We do not perceive that the statement in relation tc the sale of the estate by the testator becomes material in the decision of this cause. Both parties have treated the sale as valid. Both claim that the proceeds of the sale shall be regarded as personal assets. The plaintiff claims them as part of the personal estate bequeathed to her absolutely; the administrator de bonis non with the will annexed has sued for and recovered them as part of the personal assets to be by him administered.
The question therefore merely is, what disposition is to be made of these proceeds now in the hands of the administrator?
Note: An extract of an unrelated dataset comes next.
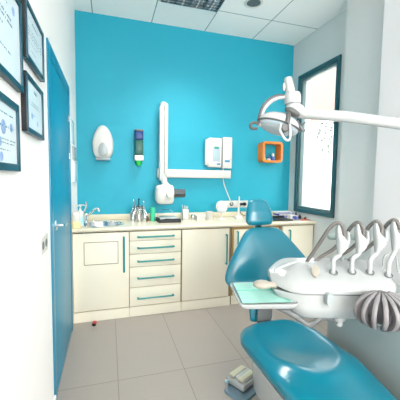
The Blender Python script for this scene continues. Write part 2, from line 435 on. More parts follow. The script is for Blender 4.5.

Shall they go to the plaintiff, under the provision of the will by which the testator gives to her all his personal estate after the payment of his debts; or shall they be used for the payment of the note and mortgage given by the testator ? We are of opinion that the money is to be applied to the payment of the debts of the deceased, this mortgage included.
The will, as its first provision, after the appointment of an executor, directs the payment of the testator’s just debts and funeral charges out of his estate. And after the payment of his debts and funeral charges, the testator bequeaths the rest and residue of his personal estate, of whatever name and description, to the plaintiff, for her sole use and enjoyment forever, that is to say, after the debts shall have been paid.
It is quite familiar law, that the personal property constitutes . the primary fund out of which the debts of an estate, testate or intestate, are to be paid. The real estate is be resorted to for that purpose, only where the personal estate is insufficient, or where specific personal property is given by way of legacy, or is expressly or by clear implication exempted from such payment, or where the real estate is in terms charged with the payment of debts, or the intent so to charge it is to be clearly inferred from the will. In intestate estates, or testate, where the real estate is not so charged, the only funds coming into the hands of the administrator or executor for the payment of debts are *207moneys or the proceeds of the sales of personal property. The authority to use the real estate for that purpose is derived solely from license of court, upon petition and proof that the personal estate is inadequate.
There is nothing, in the will of Mr. Hewes, indicating an intention tc charge his real estate with the payment of his debts. On the other hand, it is clear that the testator intended that the debts should be paid from his personal estate. He simply directs the payment of his debts out of his estate, which, in the absence of other provision, must mean the personal estate, the fund primarily liable. And as if to relieve the matter from all doubt, he gives to his wife the rest and residue of the personal property after his debts shall have been paid.
The only question remaining is, whether the note given by the testator, and secured by mortgage of the testator’s real estate, is one of the debts to be paid from the personal property. To this the answer is obvious. The note is the proper debt of the testator; the mortgage is collateral. The mortgagee may resort to the mortgaged estate for the payment of his debt, but he is not bound so to do. The testator was personally liable for the debt, while living, and his estate is liable after his death. The creditor elects in the present case, as he well may, to enforce his claim against the personal estate of the deceased in the hands of the defendant.
The suggestion is made by the counsel for the plaintiff that the real estate is devised to the children cum onere, and that they must take therefore subject to the mortgage. There is no specific devise of this particular estate. The entire real estate is given to the widow during her life or widowhood, the remainder to the children in equal shares. It is difficult to see therefore how the question of devise cmn onere can be raised. Even where there is a specific de-vise, there must be a clear expression of the intent of the testator to fasten an incumbrance on the land devised. Duke of Ancaster v. Mayor, 1 Bro. C. C. 454. 2 Jarman on Wills, 533. Unless there is a clear expression, in the will, to the contrary, the incumbrance is to be discharged primarily out of the personal estate. Phillips v. Phillips, 2 Bro. C. C. (Amer. ed.) *208273, and cases cited In the will of Mr. Hewes there is not only no expression to the contrary, but a clear declaration of his purpose to have the debts paid from the personal property.
The rule, however, we may remark by way of caution, requiring incumbrances upon the real estate to be paid from the personal property, where no other intent is expressed in the will, is to be confined to incumbrances created by. the testator or his ancestor, and is not to be extended to cases where the testator or ancestor purchased the estate subject to the incumbrance, unless the testator or his ancestor had rendered himself personally liable therefor. Judgment for the defendant.